§ **DIRECTIONS**
Each line containing the word "script" must be reported.

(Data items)
## start
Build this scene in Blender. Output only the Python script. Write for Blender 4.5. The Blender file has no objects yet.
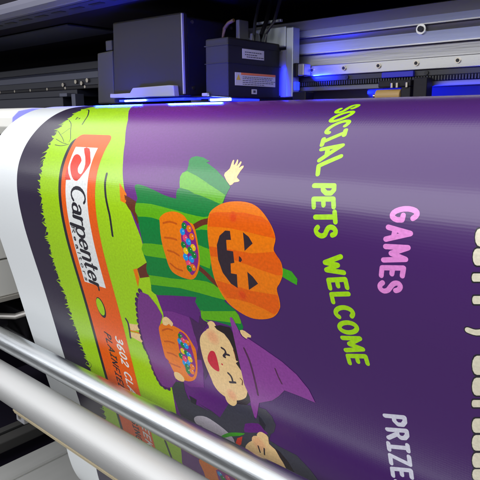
import bpy, bmesh, math, random
from mathutils import Vector, Matrix
from mathutils.geometry import delaunay_2d_cdt
random.seed(7)
SC = bpy.context.scene
COL = SC.collection
# ------------------------------------------------------------------ camera
cam = bpy.data.cameras.new('camera'); cam.sensor_width = 36.0; cam.lens = 42.556; cam.clip_start = .01; cam.clip_end = 200
co = bpy.data.objects.new('camera', cam); COL.objects.link(co)
right = Vector((0.74868634, 0.66289076, -0.00667863)); down = Vector((0.13716391, -0.16475732, -0.97675027)); fwd = Vector((-0.64857909, 0.73036351, -0.21427624))
M = Matrix((right, -down, -fwd)).transposed().to_4x4(); M.translation = Vector((0, 0, 1.2)); co.matrix_world = M
SC.camera = co
# ------------------------------------------------------------------ light and exposure
w = bpy.data.worlds.new('World'); SC.world = w; w.use_nodes = True
bgn = w.node_tree.nodes['Background']; bgn.inputs[0].default_value = (.93, .95, 1, 1); bgn.inputs[1].default_value = .30
def area(name, loc, target, sx, sy, power, col=(1, 1, 1)):
    l = bpy.data.lights.new(name, 'AREA'); l.shape = 'RECTANGLE'; l.size = sx; l.size_y = sy; l.energy = power; l.color = col
    o = bpy.data.objects.new(name, l); COL.objects.link(o); o.location = loc
    d = (Vector(target) - Vector(loc)).normalized()
    o.rotation_euler = d.to_track_quat('-Z', 'Y').to_euler(); return o
area('window_light', (-1.2, -2.5, 2.95), (-1.2, .5, 2.95), 10, 2.2, 180, (.95, .965, 1))
area('ceiling_light', (-1.2, -.6, 4.1), (-1.2, -.6, 1), 10, 4.4, 185, (.97, .97, 1))
SC.view_settings.view_transform = 'Standard'; SC.view_settings.look = 'None'; SC.view_settings.exposure = .14; SC.view_settings.gamma = 1
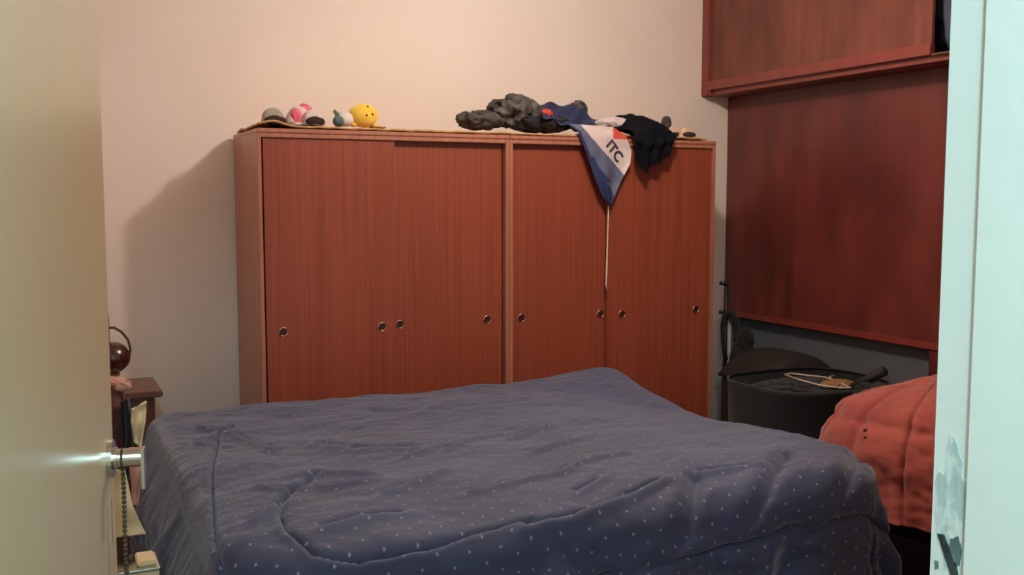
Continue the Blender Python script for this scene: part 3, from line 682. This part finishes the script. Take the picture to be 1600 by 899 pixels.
# armchair under orange quilt
AX, AY = 3.33, 2.92
ac = thing('armchair', 'dark armchair hidden beneath the orange quilt by the door jamb', 'armchair', (AX, AY, 0))
boxes('seat', [((AX-.26, AY-.26, .14), (AX+.30, AY+.26, .40))], M['trunk'], ac, .04)
boxes('backrest', [((AX+.02, AY-.22, .40), (AX+.28, AY+.2, .62))], M['trunk'], ac, .05)
for x in (AX-.22, AX+.22):
    for y in (AY-.22, AY+.18): boxes('leg', [((x, y, 0), (x+.045, y+.045, .14))], M['brown'], ac, .003)
nu, nv = 260, 110; P = np.zeros((nu, nv, 3))
for i in range(nu):
    a = 2*PI*i/nu
    for j in range(nv):
        t = j/(nv-1); ph = t*PI/2*1.02
        if t < .62: q = t/.62; rad = math.sin(q*PI/2)**.9; z = .41+.345*math.cos(q*PI/2)**.8
        else: q = (t-.62)/.38; rad = 1+.04*q; z = .41-.15*q
        c, s = math.cos(a), math.sin(a); e = 2/2.6
        x = AX+.03 + .50*rad*math.copysign(abs(c)**e, c); y = AY+.0 + .43*rad*math.copysign(abs(s)**e, s)
        # quilting channels run from the crown to the hem, wrinkles between
        ch_ = abs(math.sin(a*7+.25*math.sin(t*3))); g = -.024*math.exp(-(ch_/.13)**2)*min(1, t*3)
        wr = .012*fbm((x*7, y*7, z*7), 3) + (.012*math.sin(a*23+z*6) if t > .62 else 0)*q
        roll = .012*math.exp(-((t-.34)/.05)**2) - .008*math.exp(-((t-.42)/.025)**2)
        dr_ = g+wr+roll*(1 if -2.9 < 0 else 0)
        nx_, ny_, nz_ = c*rad, s*rad, max(0, z-.41)*2
        l = math.sqrt(nx_**2+ny_**2+nz_**2)+1e-6
        P[i, j] = (x+nx_/l*dr_, y+ny_/l*dr_, max(.03, z+nz_/l*dr_+.02*math.sin(a*2+1)))
qo = grid('orange_quilt', P, M['orange'], None, .010, closed_u=True)
E_ = np.array([[((p := Vector(q)-Vector((0,0,CZ))).x*cy-p.y*sy), p.x*sy+p.y*cy, p.z] for q in P.reshape(-1, 3)])
dep_ = E_[:, 1]*cp-E_[:, 2]*sp; ax_ = 800+F*E_[:, 0]/dep_; ay_ = 449.5-F*(E_[:, 2]*cp+E_[:, 1]*sp)/dep_
for (tx_, ty_, rr_) in ((1352, 672, .011), (1354, 684, .008)):
    k = int(np.argmin((ax_-tx_)**2+(ay_-ty_)**2+((dep_-dep_.min())*6)**2)); bm = bmesh.new()
    bmesh.ops.create_icosphere(bm, subdivisions=2, radius=rr_, matrix=Matrix.Translation(Vector(P.reshape(-1, 3)[k].tolist()))); obj('tuft', bm, M['shoedark'], qo, True)
tag(qo, 'orange-red quilted blanket heaped over the armchair between bed and door jamb', 'blanket')
print('objects', len(bpy.data.objects))
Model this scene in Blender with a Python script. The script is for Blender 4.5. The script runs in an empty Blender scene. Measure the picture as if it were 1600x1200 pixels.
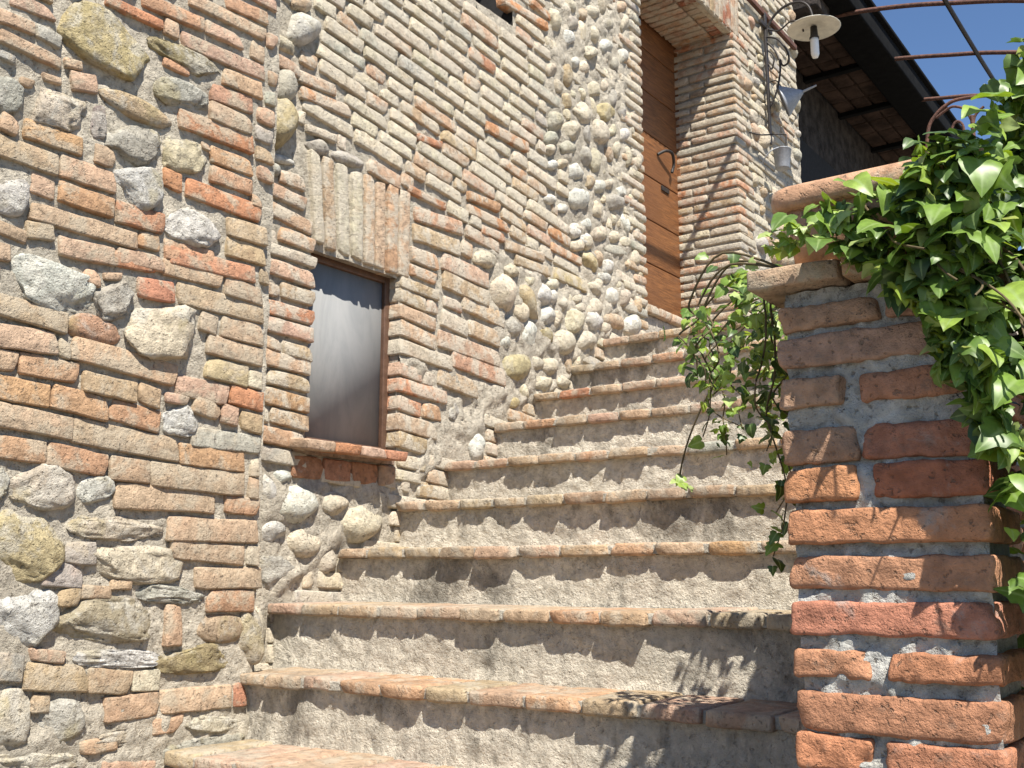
import bpy, bmesh, math, random
import numpy as np
from mathutils import Vector, Matrix
R=math.radians
rng=np.random.RandomState(7); random.seed(7)
scene=bpy.context.scene
# ---------------------------------------------------------------- camera, sky, sun, exposure
cam=bpy.data.objects.new('camera',bpy.data.cameras.new('camera')); scene.collection.objects.link(cam)
cam.data.sensor_width=36; cam.data.lens=1650/1600*36; cam.data.clip_start=.05; cam.data.clip_end=3000
cam.location=(2.5,0,0); cam.rotation_euler=(R(90)+math.atan(300/1650),0,R(35.6)); scene.camera=cam
SUN=Vector((.556,-.43,1)).normalized()
w=bpy.data.worlds.new('World'); scene.world=w; w.use_nodes=True
nt=w.node_tree; bg=nt.nodes['Background']; sky=nt.nodes.new('ShaderNodeTexSky'); sky.sky_type='NISHITA'
sky.sun_disc=False; sky.sun_elevation=math.asin(SUN.z); sky.sun_rotation=math.atan2(SUN.x,SUN.y)
sky.altitude=900; sky.air_density=1.0; sky.dust_density=.05; sky.ozone_density=6.0
nt.links.new(sky.outputs[0],bg.inputs[0]); bg.inputs[1].default_value=.075
sl=bpy.data.lights.new('sun','SUN'); sl.energy=4.6; sl.angle=R(.5); sl.color=(1,.95,.86)
so=bpy.data.objects.new('sun',sl); scene.collection.objects.link(so); so.location=(4,-3,8)
so.rotation_euler=SUN.to_track_quat('Z','Y').to_euler()
scene.view_settings.view_transform='Standard'; scene.view_settings.look='None'
scene.view_settings.exposure=1.08; scene.view_settings.gamma=1
scene.view_settings.use_curve_mapping=False
LB=[(1.227,1.327,.087,.034,.032,'p'),(1.31,1.326,.065,.037,-.089,'g'),(1.265,1.385,.118,.033,.069,'p'),(1.272,1.271,.167,.033,-.054,'p'),(1.211,1.228,.038,.021,-.091,'g'),(1.382,1.281,.049,.025,.152,'p'),(1.328,1.219,.051,.019,.069,'p'),(1.267,1.184,.038,.022,.008,'p'),(1.414,1.244,.073,.048,.193,'p'),(1.546,1.5,.174,.028,.021,'O'),(1.664,1.557,.21,.04,.076,'o'),(1.664,1.506,.045,.046,-.012,'p'),(1.851,1.5,.298,.046,.051,'p'),(1.846,1.567,.139,.04,.027,'p'),(1.857,1.628,.281,.039,.037,'p'),(1.921,1.683,.164,.041,.09,'o'),(1.972,1.567,.052,.055,-.068,'t'),(1.919,1.444,.148,.051,.04,'p'),(1.883,1.382,.151,.052,.076,'o'),(1.886,1.318,.151,.055,-.006,'t'),(1.837,1.261,.262,.054,.033,'O'),(1.896,1.191,.152,.049,.029,'o'),(1.8,1.204,.032,.025,.102,'p'),(1.897,1.132,.147,.047,.004,'o'),(1.696,1.069,.057,.053,-.007,'O'),(1.876,1.063,.267,.054,-.016,'O'),(1.992,1.098,.036,.037,.02,'p'),(1.231,1.063,.048,.043,-.162,'p'),(1.346,1.07,.149,.048,.006,'o'),(1.271,1.004,.179,.053,-.026,'t'),(1.446,1.007,.155,.056,-.005,'p'),(1.329,.939,.06,.053,-.052,'p'),(1.445,.937,.154,.051,-.015,'o'),(1.489,1.069,.059,.051,-.033,'t'),(1.606,.936,.145,.057,.023,'O'),(1.449,.869,.294,.045,-.0,'t'),(1.634,.881,.065,.044,-.008,'o'),(1.46,.806,.154,.047,.056,'p'),(1.616,.822,.14,.04,.06,'p'),(1.255,.805,.092,.031,-.13,'t'),(1.768,.877,.164,.052,.066,'o'),(1.962,.994,.144,.055,.036,'t'),(1.961,.934,.139,.055,-.0,'t'),(1.688,1.4,.086,.026,-.012,'o'),(1.312,.619,.213,.05,-.084,'t'),(1.605,.812,.136,.039,.083,'O'),(1.783,.823,.195,.042,.023,'p'),(1.849,.865,.292,.048,.039,'O'),(1.961,.814,.135,.053,-.048,'t'),(1.665,.751,.113,.054,.083,'O'),(1.884,.76,.301,.058,.001,'t'),(1.842,.695,.058,.053,-.121,'p'),(1.962,.695,.152,.059,-.03,'t'),(1.94,.633,.195,.053,-.043,'t'),(1.914,.568,.146,.058,-.066,'y'),(2.018,.561,.047,.05,-.092,'c'),(1.31,.552,.173,.054,.044,'t'),(1.417,.547,.031,.046,-.029,'c'),(1.592,.543,.308,.058,-.084,'p'),(1.266,.494,.075,.047,-.048,'t'),(1.384,.493,.153,.05,-.018,'o'),(1.55,.471,.15,.05,-.063,'t'),(1.665,.464,.066,.052,-.136,'t'),(1.311,.428,.154,.054,-.049,'o'),(1.471,.42,.154,.057,-.1,'o'),(1.628,.407,.147,.054,-.132,'o'),(1.835,.504,.176,.056,-.043,'p'),(1.989,.503,.113,.054,-.084,'O'),(1.852,.456,.091,.046,-.17,'t'),(1.93,.446,.055,.052,-.131,'p'),(2.01,.435,.078,.055,-.058,'t'),(1.756,.468,.077,.027,-.03,'p'),(1.346,.361,.214,.054,-.077,'t'),(1.61,.341,.312,.061,-.068,'t'),(1.927,.373,.241,.051,.003,'g'),(1.319,.291,.145,.051,-.031,'o'),(1.474,.279,.162,.055,-.106,'o'),(1.879,.321,.216,.056,-.019,'o'),(1.622,.267,.114,.059,-.025,'t'),(1.835,.258,.306,.062,-.025,'t'),(2.031,.308,.03,.056,-.06,'c'),(2.029,.246,.035,.055,-.109,'t'),(1.735,.201,.306,.062,.004,'t'),(1.989,.196,.12,.048,-.036,'o'),(1.477,.742,.046,.039,-.134,'p'),(1.539,.759,.059,.019,.175,'t'),(1.898,.124,.3,.061,.002,'p'),(1.881,.065,.241,.054,-.077,'t'),(2.037,.057,.045,.052,-.077,'c'),(1.955,-.005,.227,.054,.004,'t'),(1.967,-.067,.159,.057,-.029,'o'),(1.334,-.203,.087,.06,-.104,'g'),(1.463,-.235,.16,.058,-.11,'t'),(1.433,-.184,.092,.027,-.132,'p'),(1.605,-.255,.121,.055,-.119,'t'),(1.708,-.259,.081,.05,-.05,'c'),(1.67,-.32,.154,.056,.021,'p'),(1.867,-.32,.23,.057,-.017,'p'),(2.01,-.321,.045,.057,-.049,'O'),(1.583,-.403,.097,.032,.028,'p'),(1.677,-.463,.16,.025,-.121,'p'),(1.498,.055,.085,.051,-.013,'g'),(1.458,.004,.1,.055,-.074,'g')]
LS=[(1.469,1.372,.107,-.043,.044,.072,'y'),(1.714,1.443,.107,-.01,.015,.033,'v'),(1.354,1.149,.074,.004,.012,.053,'c'),(1.569,1.234,.107,-.008,.011,.03,'t'),(1.714,1.327,.083,.008,.012,.044,'g'),(1.565,1.135,.078,.008,.011,.058,'g'),(1.466,1.153,.021,.008,-.003,.043,'u'),(1.74,1.158,.072,.007,.013,.061,'Y'),(1.598,1.026,.063,-.027,.037,.056,'w'),(1.771,.958,.088,-.006,.02,.056,'w'),(1.225,1.139,.034,.007,.004,.053,'g'),(1.249,.891,.042,.005,.004,.051,'w'),(1.33,.825,.035,.005,.001,.022,'t'),(1.366,.7,.116,-.014,.015,.056,'w'),(1.536,.694,.054,.03,-.022,.042,'g'),(1.702,.634,.127,-.006,.021,.094,'C'),(1.494,.61,.076,-.008,.009,.035,'o'),(1.772,.413,.054,-.002,.006,.045,'w'),(1.391,.209,.082,-.011,.007,.051,'c'),(1.532,.21,.049,.003,-.003,.035,'w'),(1.289,.212,.018,.001,-.003,.038,'w'),(1.363,.066,.093,-.006,.001,.08,'y'),(1.598,.121,.125,-.003,.0,.032,'c'),(1.645,.031,.148,-.007,.0,.046,'c'),(1.379,-.087,.082,-.022,.014,.068,'w'),(1.478,-.05,.03,-.0,-.002,.021,'t'),(1.598,-.109,.153,-.005,-.004,.053,'V'),(1.766,-.047,.106,-.008,.0,.022,'g'),(1.548,-.039,.044,-.001,-.001,.016,'t'),(1.618,-.022,.029,-.0,-.001,.012,'t'),(1.942,-.14,.087,.003,-.007,.038,'t'),(1.632,-.203,.113,-.007,-.002,.022,'w'),(1.865,-.217,.12,-.002,-.005,.036,'v'),(1.358,-.312,.044,-.004,-.006,.063,'c'),(1.49,-.333,.067,.009,-.019,.05,'g'),(1.425,-.291,.022,-.002,-.002,.02,'t'),(1.436,-.419,.104,-.014,-.002,.026,'c'),(2.048,-.165,.047,-.002,-.004,.076,'c'),(1.781,-.126,.027,-.001,-.004,.052,'p'),(1.64,-.392,.077,.005,-.006,.02,'c'),(1.901,-.444,.135,-.002,-.007,.03,'g'),(1.925,-.387,.094,-.004,-.004,.025,'c')]
MB=[(2.207,1.666,.123,.045,-.067,'p'),(2.306,1.724,.076,.054,-.091,'p'),(2.35,1.655,.172,.044,.067,'p'),(2.394,1.604,.231,.043,.067,'O'),(2.256,1.278,.112,.049,.001,'p'),(2.211,1.216,.207,.047,-.073,'p'),(2.248,1.147,.195,.05,-.117,'p'),(2.376,1.482,.14,.03,.052,'c'),(2.285,1.081,.157,.05,-.044,'o'),(2.266,1.023,.213,.038,-.014,'c'),(2.259,.965,.215,.053,-.041,'p'),(2.184,.893,.071,.044,-.028,'t'),(2.297,.899,.144,.051,-.009,'t'),(2.257,.833,.224,.049,.006,'O'),(2.259,.778,.217,.05,-.029,'p'),(2.195,.719,.074,.042,-.104,'p'),(2.302,.711,.125,.046,-.039,'t'),(2.261,.669,.197,.053,-.026,'p'),(2.271,.609,.176,.049,-.039,'t'),(2.26,.548,.203,.054,-.062,'o'),(2.18,.49,.034,.048,-.179,'c'),(2.282,.488,.16,.051,-.069,'p'),(2.256,.426,.186,.052,-.062,'o'),(2.261,.367,.194,.048,-.051,'g'),(2.9,1.053,.214,.044,-.031,'t'),(2.863,1.005,.138,.056,-.112,'t'),(2.972,1.001,.062,.051,.003,'p'),(2.893,.942,.196,.053,-.085,'t'),(2.895,.875,.196,.059,-.123,'p'),(2.945,.808,.291,.056,-.058,'c'),(2.86,.729,.116,.049,-.124,'p'),(2.964,.721,.074,.05,-.074,'c'),(3.133,.732,.248,.068,-.101,'t'),(2.932,.67,.258,.051,-.049,'O'),(2.86,.605,.111,.053,-.139,'O'),(2.978,.599,.101,.056,-.069,'o'),(2.906,.534,.198,.061,-.078,'t'),(2.879,.472,.14,.06,-.111,'t'),(2.879,.401,.126,.047,-.064,'c'),(2.869,.349,.104,.038,-.076,'c'),(2.997,1.269,.276,.066,.021,'t'),(2.924,1.178,.155,.06,.001,'o'),(2.922,1.115,.152,.044,-.043,'o'),(3.177,1.191,.298,.072,-.041,'p'),(3.181,1.116,.291,.071,-.074,'t'),(3.294,1.052,.271,.072,-.095,'t'),(3.111,.964,.159,.068,-.118,'c'),(3.298,.959,.207,.067,-.073,'t'),(3.208,.878,.388,.068,-.055,'p'),(3.266,.811,.344,.071,-.084,'o'),(3.098,1.036,.109,.044,-.07,'p'),(3.181,1.281,.065,.063,-.168,'p'),(2.932,1.421,.221,.031,-.048,'O'),(3.008,1.349,.285,.057,.069,'o'),(2.692,1.439,.17,.057,-.115,'p'),(3.452,1.851,.303,.049,.017,'O'),(2.941,1.653,.155,.031,.11,'O'),(3.648,1.958,.159,.049,-.108,'p'),(3.294,1.512,.221,.042,.035,'o'),(3.33,1.45,.277,.042,-.03,'O'),(3.355,1.392,.163,.039,.004,'O'),(3.602,2.493,.342,.042,.085,'O'),(3.714,2.565,.154,.036,-.073,'O'),(3.915,1.446,.253,.041,-.043,'o'),(3.643,1.323,.263,.044,.024,'t'),(3.953,1.334,.269,.058,-.022,'y'),(3.584,1.374,.282,.041,.046,'t')]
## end
§ **TASK OUTPUT**
Build this scene in Blender. Output only the Python script. Write for Blender 4.5. The Blender file has no objects yet.
Continue the Blender Python script for this scene: part 3, from line 682. This part finishes the script. Take the picture to be 1600 by 899 pixels.
Model this scene in Blender with a Python script. The script is for Blender 4.5. The script runs in an empty Blender scene. Measure the picture as if it were 1600x1200 pixels.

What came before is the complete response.